The two legal effects found in the said provisions that are relevant to the capacity of the Plaintiff to bring the suit and application herein are that firstly, the Plaintiff has ceased to exist as a corporate body, and therefore lacks the privileges and attributes that attached to it as a corporate body under section 12 of the Co-operative Societies Act to hold movable and immovable property, enter into contracts, and/or to sue and be sued in its name. Secondly, all the property of the Plaintiff by virtue of section 65 of the Act now vests in the liquidator appointed pursuant to the liquidation order in the Gazette Notice No 11916 published on 6th August 2013, and the Plaintiff has no interests in. or capacity to deal with the same.

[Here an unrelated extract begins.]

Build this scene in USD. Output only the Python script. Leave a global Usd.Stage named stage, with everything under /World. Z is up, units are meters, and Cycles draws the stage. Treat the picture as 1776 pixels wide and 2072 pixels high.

For the above reasons the Plaintiff’s suit and application are therefore incompetently before this Court. This Court therefore finds that the Defendants preliminary objections dated 23rd July 2014 have merit, and are upheld. The Plaintiff’s suit and application both dated 14th July 2014 are accordingly struck out, and the Plaintiff shall meet the costs of the said suit and application and of the Preliminary Objections by the Defendants dated 23rd July 2014.
Orders accordingly.
Dated, signed and delivered in open court at Nairobi this ____5th____ day of _____December____, 2014.